First-Order Spectrum Width for Diffraction Grating

[lovelylm1980]

White light containing wavelengths from 405 nm to 760 nm falls on a grating with 7510 lines/ cm. How wide is the first-order spectrum on a screen 2.29 m away?

Is this correct

sin theta= (1)*(4.05e-7m)/(1.33e-6m)= 0.305 theta=17.8
location= 2x(tan 17.8)= (2*2.29)*0.321=1.47m

sin theta= (1)*(7.60e-7m)/(1.33e-6m)= 0.571 theta=34.8
location= 2x(tan 34.8)= (2*2.29)*0.695= 3.18m

so then should the answer to the question be
3.18m+1.47m/2= 2.33m

 

[Doc Al]

location= 2x(tan 17.8)= (2*2.29)*0.321=1.47m

Why did you multiply by 2?

 

[lovelylm1980]

so then should i multiply the angle by 2

 

[Doc Al]

Why are you multiplying anything by 2??

 

[lovelylm1980]

because the book states that with large angles you should multiply by two either way I don't get the correct answer based on the formula i used.
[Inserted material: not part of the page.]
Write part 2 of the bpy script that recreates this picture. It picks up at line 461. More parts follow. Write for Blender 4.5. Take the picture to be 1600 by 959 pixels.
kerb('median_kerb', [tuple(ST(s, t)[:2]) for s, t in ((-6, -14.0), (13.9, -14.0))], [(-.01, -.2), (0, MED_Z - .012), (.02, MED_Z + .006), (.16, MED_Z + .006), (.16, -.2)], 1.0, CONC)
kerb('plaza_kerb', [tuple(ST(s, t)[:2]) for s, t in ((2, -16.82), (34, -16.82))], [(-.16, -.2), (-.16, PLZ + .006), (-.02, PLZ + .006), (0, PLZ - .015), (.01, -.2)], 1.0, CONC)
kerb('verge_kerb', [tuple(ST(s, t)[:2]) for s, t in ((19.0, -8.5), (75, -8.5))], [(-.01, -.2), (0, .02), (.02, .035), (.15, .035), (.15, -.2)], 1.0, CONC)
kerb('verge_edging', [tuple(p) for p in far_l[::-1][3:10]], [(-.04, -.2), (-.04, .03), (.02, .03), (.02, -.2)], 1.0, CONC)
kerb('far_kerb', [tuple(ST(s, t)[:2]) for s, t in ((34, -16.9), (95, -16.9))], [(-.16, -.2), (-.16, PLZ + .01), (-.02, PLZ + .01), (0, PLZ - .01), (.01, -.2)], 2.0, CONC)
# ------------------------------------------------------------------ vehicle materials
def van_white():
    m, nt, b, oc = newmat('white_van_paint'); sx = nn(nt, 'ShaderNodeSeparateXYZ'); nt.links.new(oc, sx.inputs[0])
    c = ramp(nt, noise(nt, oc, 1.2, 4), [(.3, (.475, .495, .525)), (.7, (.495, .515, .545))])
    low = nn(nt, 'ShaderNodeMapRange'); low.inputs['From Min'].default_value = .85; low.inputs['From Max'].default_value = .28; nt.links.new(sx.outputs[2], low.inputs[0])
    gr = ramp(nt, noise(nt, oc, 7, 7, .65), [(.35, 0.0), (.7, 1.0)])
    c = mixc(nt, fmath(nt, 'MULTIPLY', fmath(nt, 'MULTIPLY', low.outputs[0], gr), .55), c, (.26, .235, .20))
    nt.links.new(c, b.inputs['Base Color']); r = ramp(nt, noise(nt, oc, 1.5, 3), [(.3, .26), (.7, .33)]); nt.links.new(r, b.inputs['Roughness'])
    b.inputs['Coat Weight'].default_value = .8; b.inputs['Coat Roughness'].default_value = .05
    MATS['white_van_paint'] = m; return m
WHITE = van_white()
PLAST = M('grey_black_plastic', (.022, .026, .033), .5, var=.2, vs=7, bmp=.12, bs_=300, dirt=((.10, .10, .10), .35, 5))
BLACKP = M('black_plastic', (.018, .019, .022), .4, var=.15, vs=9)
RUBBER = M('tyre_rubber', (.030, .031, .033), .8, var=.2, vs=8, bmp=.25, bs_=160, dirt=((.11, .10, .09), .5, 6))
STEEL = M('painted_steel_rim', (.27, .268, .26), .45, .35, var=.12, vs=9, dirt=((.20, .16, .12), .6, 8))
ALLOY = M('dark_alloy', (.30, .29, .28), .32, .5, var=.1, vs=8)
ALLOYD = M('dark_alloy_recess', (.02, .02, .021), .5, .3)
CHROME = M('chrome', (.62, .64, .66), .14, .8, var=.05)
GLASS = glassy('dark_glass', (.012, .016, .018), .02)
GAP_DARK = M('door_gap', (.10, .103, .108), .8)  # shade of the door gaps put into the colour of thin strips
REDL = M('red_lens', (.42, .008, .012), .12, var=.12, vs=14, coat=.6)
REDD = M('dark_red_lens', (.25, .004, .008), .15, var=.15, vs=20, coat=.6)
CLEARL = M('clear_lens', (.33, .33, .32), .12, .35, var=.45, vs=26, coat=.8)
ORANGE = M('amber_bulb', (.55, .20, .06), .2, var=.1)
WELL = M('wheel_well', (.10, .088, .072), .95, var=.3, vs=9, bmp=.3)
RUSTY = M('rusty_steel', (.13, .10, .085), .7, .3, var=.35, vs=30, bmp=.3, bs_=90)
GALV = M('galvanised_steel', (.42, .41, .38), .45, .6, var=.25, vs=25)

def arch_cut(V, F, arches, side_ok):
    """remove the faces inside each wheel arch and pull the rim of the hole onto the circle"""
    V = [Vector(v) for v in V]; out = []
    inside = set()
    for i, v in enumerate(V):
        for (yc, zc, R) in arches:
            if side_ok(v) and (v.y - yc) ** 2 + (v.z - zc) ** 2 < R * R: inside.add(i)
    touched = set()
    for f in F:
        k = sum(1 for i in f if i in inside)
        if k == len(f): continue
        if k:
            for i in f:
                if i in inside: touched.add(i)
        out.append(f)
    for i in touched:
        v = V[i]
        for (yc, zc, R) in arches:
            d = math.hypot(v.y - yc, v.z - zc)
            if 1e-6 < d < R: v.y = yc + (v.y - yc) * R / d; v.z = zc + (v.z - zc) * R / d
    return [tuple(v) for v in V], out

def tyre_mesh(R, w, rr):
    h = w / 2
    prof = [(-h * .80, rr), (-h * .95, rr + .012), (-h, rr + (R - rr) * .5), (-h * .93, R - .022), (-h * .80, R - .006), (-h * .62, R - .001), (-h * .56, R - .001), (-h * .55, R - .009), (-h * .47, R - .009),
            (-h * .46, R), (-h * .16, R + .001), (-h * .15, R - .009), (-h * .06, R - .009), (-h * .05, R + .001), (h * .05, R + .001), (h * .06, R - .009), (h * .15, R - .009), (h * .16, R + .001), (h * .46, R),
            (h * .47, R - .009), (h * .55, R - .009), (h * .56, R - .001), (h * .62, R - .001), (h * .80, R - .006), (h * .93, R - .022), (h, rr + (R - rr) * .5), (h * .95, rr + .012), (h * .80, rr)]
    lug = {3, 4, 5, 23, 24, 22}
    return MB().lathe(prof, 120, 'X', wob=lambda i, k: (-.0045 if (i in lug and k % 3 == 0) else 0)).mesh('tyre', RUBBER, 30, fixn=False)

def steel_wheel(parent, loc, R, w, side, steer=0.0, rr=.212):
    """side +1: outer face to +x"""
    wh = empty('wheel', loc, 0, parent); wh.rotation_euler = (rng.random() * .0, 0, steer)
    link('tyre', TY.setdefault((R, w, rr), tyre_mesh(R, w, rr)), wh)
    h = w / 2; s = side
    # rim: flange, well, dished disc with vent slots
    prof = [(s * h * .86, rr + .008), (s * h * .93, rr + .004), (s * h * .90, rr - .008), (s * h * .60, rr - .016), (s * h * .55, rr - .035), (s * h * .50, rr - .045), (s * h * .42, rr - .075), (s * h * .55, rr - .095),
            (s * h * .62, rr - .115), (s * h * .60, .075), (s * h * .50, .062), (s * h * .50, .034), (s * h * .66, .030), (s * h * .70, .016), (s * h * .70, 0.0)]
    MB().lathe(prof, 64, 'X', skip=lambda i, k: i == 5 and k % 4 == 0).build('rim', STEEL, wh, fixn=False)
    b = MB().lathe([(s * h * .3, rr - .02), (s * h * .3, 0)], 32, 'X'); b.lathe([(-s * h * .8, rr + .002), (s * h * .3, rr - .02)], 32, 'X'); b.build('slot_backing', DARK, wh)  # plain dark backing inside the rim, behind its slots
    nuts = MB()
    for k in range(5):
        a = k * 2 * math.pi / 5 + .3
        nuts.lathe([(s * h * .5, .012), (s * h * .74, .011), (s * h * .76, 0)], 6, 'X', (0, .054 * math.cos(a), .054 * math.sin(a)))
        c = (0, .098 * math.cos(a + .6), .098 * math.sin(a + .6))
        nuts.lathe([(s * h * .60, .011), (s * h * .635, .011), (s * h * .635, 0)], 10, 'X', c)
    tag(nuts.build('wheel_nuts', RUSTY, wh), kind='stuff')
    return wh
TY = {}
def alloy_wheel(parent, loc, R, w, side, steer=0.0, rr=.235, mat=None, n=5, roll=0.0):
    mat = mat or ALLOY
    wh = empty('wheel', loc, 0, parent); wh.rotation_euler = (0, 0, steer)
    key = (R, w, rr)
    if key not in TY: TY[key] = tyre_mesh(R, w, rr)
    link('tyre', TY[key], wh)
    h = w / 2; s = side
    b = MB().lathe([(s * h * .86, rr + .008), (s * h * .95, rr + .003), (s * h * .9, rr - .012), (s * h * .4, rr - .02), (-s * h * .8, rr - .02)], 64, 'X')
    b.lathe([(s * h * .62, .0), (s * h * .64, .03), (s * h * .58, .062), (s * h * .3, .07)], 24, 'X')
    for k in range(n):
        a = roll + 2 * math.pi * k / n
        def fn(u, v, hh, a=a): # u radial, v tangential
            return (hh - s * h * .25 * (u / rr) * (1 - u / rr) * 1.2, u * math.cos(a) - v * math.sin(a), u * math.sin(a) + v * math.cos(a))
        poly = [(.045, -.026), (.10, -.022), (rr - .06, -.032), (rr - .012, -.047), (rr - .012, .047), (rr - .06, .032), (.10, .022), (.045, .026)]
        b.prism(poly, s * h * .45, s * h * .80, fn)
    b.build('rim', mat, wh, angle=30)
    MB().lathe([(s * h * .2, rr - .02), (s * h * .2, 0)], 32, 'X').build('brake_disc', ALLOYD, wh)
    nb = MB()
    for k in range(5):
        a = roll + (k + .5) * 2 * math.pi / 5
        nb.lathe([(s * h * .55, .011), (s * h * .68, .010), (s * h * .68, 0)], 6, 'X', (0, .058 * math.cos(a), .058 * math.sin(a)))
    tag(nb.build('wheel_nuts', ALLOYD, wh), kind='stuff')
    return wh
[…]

Whether I multiply by 2 or not the answer still seems to be wrong. Am I not supposed to add at the end then divide by two for the answer?

 

[Doc Al]

because the book states that with large angles you should multiply by two either way I don't get the correct answer based on the formula i used. Whether I multiply by 2 or not the answer still seems to be wrong. Am I not supposed to add at the end then divide by two for the answer?

That makes no sense.

Find the location of the first order maxima for each wavelength. Subtract those two numbers and you'll have the width of the first order spectrum.